Ref. 12358/2KENNET District Council's insistence on its 50-50 ratio of affordable houses to commercial market houses is putting in jeopardy plans to build a new school in Rowde, say school governors.

The governors of Rowde CofE Primary School have been trying for two years to finance building a new school on land owned by Wiltshire County Council on the Devizes edge of the village.

They approached eight national building developers to assist them in building homes on the present school site to finance the £1.75 million cost of erecting the new purpose-built school.

They reached agreement with Persimmon Homes, which undertook to find a builder for the school in return for permission to build 24 homes on the current school site, which is cramped but has no room for further expansion.

But at a meeting with officers from Kennet District Council in October they were in for a shock.
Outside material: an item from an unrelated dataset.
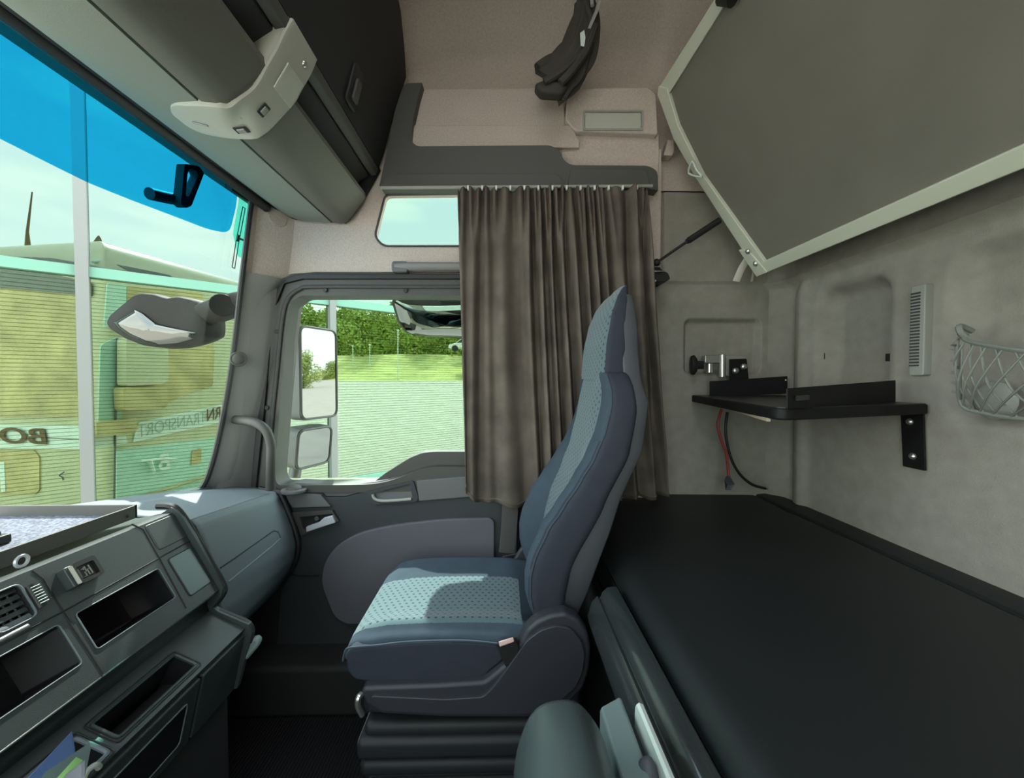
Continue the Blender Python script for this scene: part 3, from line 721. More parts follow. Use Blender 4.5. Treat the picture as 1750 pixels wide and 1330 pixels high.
bm = tube_bm(catmull([P(1003, 12, 1.392), P(1010, 40, 1.39), P(1000, 70, 1.385), P(985, 95, 1.385), P(962, 120, 1.39), P(930, 140, 1.40)], 5), .012, 8, None, flat=1)
tube_bm(catmull([P(1016, 45, 1.395), P(1002, 85, 1.385), P(980, 118, 1.388), P(958, 142, 1.395)], 5), .014, 8, bm)
obj('cloth_fold', bm, M['darkcloth'], tc_)
bm = plate_bm([XZ(*p, 1.36) for p in [(992, 54), (999, 49), (1001, 62), (999, 77), (993, 76)]], [], ymap(1.365), .002)
obj('care_tag', bm, M['white'], tc_, label='small white care tag')
bm = tube_bm([P(1030, -20, 1.37), P(1019, 20, 1.375), P(1006, 50, 1.38)], .009, 8, None, flat=.4)
tube_bm([P(1010, -20, 1.37), P(1012, 10, 1.372)], .006, 8, bm)
obj('tie_strap', bm, M['vent'], tc_)

# ================================================================== CURTAIN
cur = thing('door_curtain', 'grey-brown pleated curtain hanging behind the seat over the door window', 'curtain', P(950, 330, 1.5))
def curt(u, v):
    Y0 = 1.488
    a = P(782, 322, Y0).lerp(P(1106, 320, Y0), u)
    bx = [(0, 797, 832), (.05, 797, 846), (.12, 815, 858), (.28, 885, 866), (.40, 930, 862), (.6, 1010, 852), (.8, 1080, 852), (1, 1140, 850)]
    for (u0, x0, y0_), (u1, x1, y1_) in zip(bx, bx[1:]):
        if u <= u1: t = (u - u0) / (u1 - u0); b = P(x0 + (x1 - x0) * t, y0_ + (y1_ - y0_) * t, Y0); break
    k = v ** 1.05
    p = a.lerp(b, k)
    p.x += -.018 * math.sin(math.pi * v) * (1 - u) * 0
    uu = u + .035 * math.sin(9 * u + 1.0) + .012 * math.sin(23 * u + 2.5)
    g = ss(.22, .40, u)
    fr = 1 - v
    ph = 2 * math.pi * uu * 15
    top = .013 * math.sin(2 * math.pi * uu * 27 + 1.5 * math.sin(17 * u)) * (1 - ss(0, .22, v))
    fold = (.009 + .013 * g) * math.sin(ph + .5 * math.sin(3.2 * v + 5 * u)) * ss(-.1, .25, v)
    fold += (.011) * math.sin(2 * math.pi * uu * 6.3 + 1.1 + .8 * v) * ss(0, .5, v) * (1 - .4 * g)
    fold += .006 * g * math.sin(2 * math.pi * uu * 29 + 2 * v + 3 * math.sin(4 * v))
    bunch = .012 * math.sin(2 * math.pi * uu * 13 + 1.3) * (1 - ss(0, .05, v))
    p.y += top + fold
    p.z += bunch * .5 + .006 * math.sin(40 * u) * (v > .97)
    p.y += .012 * (noise.noise(Vector((u * 9, v * 5, 1.0)))) * ss(.2, .8, v)
    return p
obj('cloth', sheet_bm(420, 90, curt), M['curtain'], cur, smooth=80, solid=.0025)
bm = tube_bm(catmull([curt(i / 80, .992) + Vector((0, -.002, .004)) for i in range(81)], 2), .0035, 6)
obj('hem', bm, M['curtain'], cur)
rail = tube_bm([P(650, 321, 1.49), P(1115, 318, 1.49)], .006, 8)
obj('curtain_track', rail, M['vent'], cur)
for i in range(13):
    c = P(800 + i * 24, 321, 1.478); obj('runner', box_bm(c.x - .003, c.x + .003, c.y - .006, c.y + .006, c.z - .008, c.z + .006), M['white'], cur, label='white curtain runner')

# ================================================================== GAS STRUT
gs = thing('gas_strut', 'thin black gas strut between the side wall and the raised bunk', 'gas strut', P(1130, 470, 1.60))
a, b, c = P(1122, 449, 1.55), P(1174, 413, 1.54), P(1229, 377, 1.545)
obj('piston_rod', tube_bm([a, b], .0055, 10), M['rubber'], gs)
obj('cylinder', tube_bm([b, b.lerp(c, .05), b.lerp(c, .06), c], [.010, .010, .0125, .0125], 12), M['rubber'], gs)
obj('ball_joint', dome_bm(a, (0, -1, .1), .015, .015), M['rubber'], gs)
obj('mount_bracket', plate_bm(round_poly([XZ(*p, 1.56) for p in [(1117, 452), (1127, 452), (1132, 462), (1142, 466), (1146, 476), (1138, 482), (1118, 482), (1111, 474), (1116, 462)]], .005), [], ymap(1.56), .10), M['rubber'], gs, bevel=.004)
obj('mount_plate', tube_bm([P(1119, 455, 1.555), P(1128, 456, 1.555), P(1133, 464, 1.555), P(1119, 464, 1.555), P(1113, 472, 1.555), P(1121, 481, 1.555)], .0035, 6), M['steel'], gs)

# ================================================================== RAISED UPPER BUNK
A = P(1300, 467, 1.50); B = P(1130, 148, 1.50)
bn = Vector((B.z - A.z, 0, A.x - B.x)); bn = bn.normalized()           # plane normal in XZ
if bn.x > 0: bn = -bn                                                    # towards the cab
def BK(px, py, off=0.0): return PP(px, py, A + bn * off, bn)
ub = thing('upper_bunk', 'folded-up upper bunk with dark grey underside and pale frame', 'bunk', A)
outer = [A, BK(1278, 424), BK(1192, 296), BK(1160, 232), BK(1130, 148), BK(1180, 78), BK(1240, -5)]
outer = [A, BK(1192, 297), B, BK(1238, -2)]
e = (B - A); up_ = Vector((e.x, 0, e.z)).normalized()
def uv(p): d = p - A; return (d.dot(up_), p.y)
def bmap(off): return lambda a, b, t: tuple(Vector((A.x, 0, A.z)) + up_ * a + Vector((0, b, 0)) - bn * (t - off))
o2 = [uv(p) for p in outer]
topu = o2[-1][0]
poly = [o2[0], o2[1], o2[2], o2[3], (topu + .02, -.5), (0, -.5)]
obj('underside', plate_bm(poly, [], bmap(0), .05), M['bunk'], ub)
def bar(name, pts, t=.012, m='alu', back=.06):
    return obj(name, plate_bm([uv(p) for p in pts], [], bmap(t), back + t), M[m], ub, bevel=.003)
bar('side_frame', [BK(1300, 467), BK(1316, 452), BK(1205, 297), BK(1163, 212), BK(1147, 158), BK(1145, 148), BK(1130, 144), BK(1128, 160), BK(1155, 235), BK(1192, 300)], .012)
bar('front_frame', [BK(1128, 150), BK(1146, 160), BK(1256, -14), BK(1232, -14)], .010)
q0, q1 = BK(1303, 468), BK(1306, 446)
bar('rear_frame', [q0, q1, Vector((q1.x, -.5, q1.z)), Vector((q0.x, -.5, q0.z))], .014)
br = bar('corner_plate', [BK(1268, 424), BK(1284, 424), BK(1318, 462), BK(1299, 470)], .017)
for p in ((1278, 430), (1291, 451)):
    c = BK(*p, .017); obj('bolt', dome_bm(c, bn, .011, .008, 10), M['steel'], br)
t_ = obj('lashing_ring', tube_bm(catmull([BK(1183, 276, .03), BK(1177, 296, .035), BK(1199, 302, .03), BK(1190, 290, .03)], 4, True) + [BK(1183, 276, .03)], .0035, 6), M['white'], ub)
obj('hinge_block', tube_bm([BK(1232, -4, .03), BK(1252, -1, .03)], .018, 10), M['rubber'], ub)
# white webbing straps under the bunk corner
for k, pts in enumerate([[(1282, 436), (1274, 448), (1266, 462), (1258, 481)], [(1287, 452), (1288, 463), (1285, 481)]]):
    bm = tube_bm(catmull([P(x, y, 1.53 + .02 * i) for i, (x, y) in enumerate(pts)], 5), .014 - k * .006, 8, None, flat=.2, up=(0, 1, 0))
    tag(obj('bunk_strap', bm, M['strapw']), ['wider pale webbing strap hanging from the raised bunk corner', 'narrow pale webbing strap at the lowest bolt of the raised bunk'][k], 'strap')

# ================================================================== LOWER BUNK
ZB = CZ - .50
lb = thing('lower_bunk', 'black vinyl lower bunk mattress behind the seat', 'bunk', (.72, .6, 0))
def matt(u, v):
    x = .300 + u * .80; y = -.62 + v * 2.30
    d = min(u * .8, 1.0 * .8); e2 = min((1 - u) * .8, .8)
    z = ZB - .045 * (1 - min(1, d / .05)) ** 2 - .012 * (1 - min(1, e2 / .03)) ** 2
    z += .006 * math.sin(math.pi * u) + .003 * noise.noise(Vector((x * 3, y * 3, 0)))
    return (x, y, z)
bm = sheet_bm(60, 60, matt)
box_bm(.300, 1.10, -.62, 1.68, ZB - .14, ZB - .055, bm)
obj('mattress', bm, M['vinyl'], lb, smooth=50)
o = obj('rear_bolster', profile_bm(round_poly([(1.088, ZB - .1), (1.088, ZB + .004), (1.175, ZB + .010), (1.175, ZB - .1)], .012), -.62, 1.685), M['vinyl'], lb, smooth=50)
rp = [(.215, ZB - .115), (.212, ZB - .095), (.222, ZB - .062), (.236, ZB - .046), (.243, ZB - .050), (.249, ZB - .036), (.262, ZB - .024), (.285, ZB - .022), (.290, ZB - .03), (.290, ZB - .12)]
obj('front_rail', profile_bm(rp, -.62, .985), M['rail'], lb, smooth=25, bevel=.002)
obj('bunk_base', box_bm(.30, 1.18, -.62, 1.68, .01, ZB - .13), M['black_trim'], lb)

# ================================================================== CORNER SHELF
cs = thing('corner_shelf', 'black corner shelf bracketed to the rear wall above the bunk', 'shelf', P(1340, 700, 1.45))
zt = CZ - .072
pts = [PZ(1186, 680, zt), PZ(1212, 672, zt), PZ(1345, 668, zt), PZ(1530, 684, zt), PZ(1588, 690, zt), PZ(1570, 697, zt), PZ(1380, 706, zt), PZ(1330, 706, zt), PZ(1240, 692, zt)]
def sp_(px, py): 
    p = PZ(px, py, zt); return (p.x, p.y)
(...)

Though Persimmon had told them that there would be no obligation to provide social housing on sites of fewer than 25 homes, Kennet said that any new development would need to provide as many affordable homes as it was building commercial market homes.

Headteacher David Ball said: "Instead of building 24 homes, we are now obliged to build 48. Persimmon will not be able to finance the new school with fewer than 24 open market homes on the site, so we were forced to go back to Wiltshire County Council and ask their permission to use an acre of the new school site to build the social houses.
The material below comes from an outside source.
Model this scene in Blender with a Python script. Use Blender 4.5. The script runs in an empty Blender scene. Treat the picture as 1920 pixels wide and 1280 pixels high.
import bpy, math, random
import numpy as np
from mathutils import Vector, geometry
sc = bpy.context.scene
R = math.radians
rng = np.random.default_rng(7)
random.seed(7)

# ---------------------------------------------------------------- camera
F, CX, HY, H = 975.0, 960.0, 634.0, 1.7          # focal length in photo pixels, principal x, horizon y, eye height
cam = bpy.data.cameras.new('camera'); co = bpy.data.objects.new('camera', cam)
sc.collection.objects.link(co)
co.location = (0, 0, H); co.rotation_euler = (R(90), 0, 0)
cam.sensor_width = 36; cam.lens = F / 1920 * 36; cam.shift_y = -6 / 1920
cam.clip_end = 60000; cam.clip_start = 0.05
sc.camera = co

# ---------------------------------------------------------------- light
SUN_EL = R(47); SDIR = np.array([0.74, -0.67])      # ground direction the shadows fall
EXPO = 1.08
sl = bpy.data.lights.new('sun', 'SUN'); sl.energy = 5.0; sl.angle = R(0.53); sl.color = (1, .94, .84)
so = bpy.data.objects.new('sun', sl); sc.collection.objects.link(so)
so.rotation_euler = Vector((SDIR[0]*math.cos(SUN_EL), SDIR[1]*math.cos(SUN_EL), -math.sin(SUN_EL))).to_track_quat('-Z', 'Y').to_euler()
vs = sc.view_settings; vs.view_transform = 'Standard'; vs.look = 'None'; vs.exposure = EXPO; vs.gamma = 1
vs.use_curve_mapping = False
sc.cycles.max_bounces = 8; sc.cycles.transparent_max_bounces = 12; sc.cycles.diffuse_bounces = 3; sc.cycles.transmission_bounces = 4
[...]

"Persimmon are already putting themselves out over this scheme. They will not be able to build any houses until the new school is open, and the have incurred a lot of extra expenses because of the number of planning alterations required by Kennet."

Chairman of governors Mandy Housby is furious over Kennet's intransigence. She said: "The community gain from this development is the new school, where everyone in the village will have access to the hall, the sports facilities and the IT suite.

"Rowde already has more social housing than it needs. With the redevelopment of Cromwell House and the other developments either taking place now or in the pipeline, there will be 80 new houses in the village, if you include the 24 Kennet is insisting we build.

"It wouldn't be so bad if the criteria were being applied across the board, but there are developments elsewhere in Devizes where no social housing is being demanded."

Coun Janet Giles, one of the two district council members for Rowde and Bromham, has called for a housing needs survey in the village, to see if 24 more affordable homes are required.

She said: "I would much prefer to see 12 affordable homes and leave room for a play area and public open space."

The other Rowde and Bromham member, Coun Philip Brown, said: "I very much support Kennet's policy to provide affordable homes but if the housing needs survey finds that we could do with 12, I am happy with that.

"But there are families in the village who need the houses, so I'm afraid the governors will have to accept that."

Meanwhile, support for the new school building is by no means universal. Residents of Springfield Road are against more homes in the area, concerned particularly about the increase in traffic through their estate, as access to the proposed houses is not being allowed from Marsh Lane.

The parish council is due to discuss the plans at its next meeting on March 11, when it is thought many villagers will attend.

Mrs Housby has written to parish councillors, saying: "This project offers the village and its future generations a new school building to be proud of, a school which will offer enhanced facilities for the community's use and help to ensure that our children get a first-class education in a first-class new school."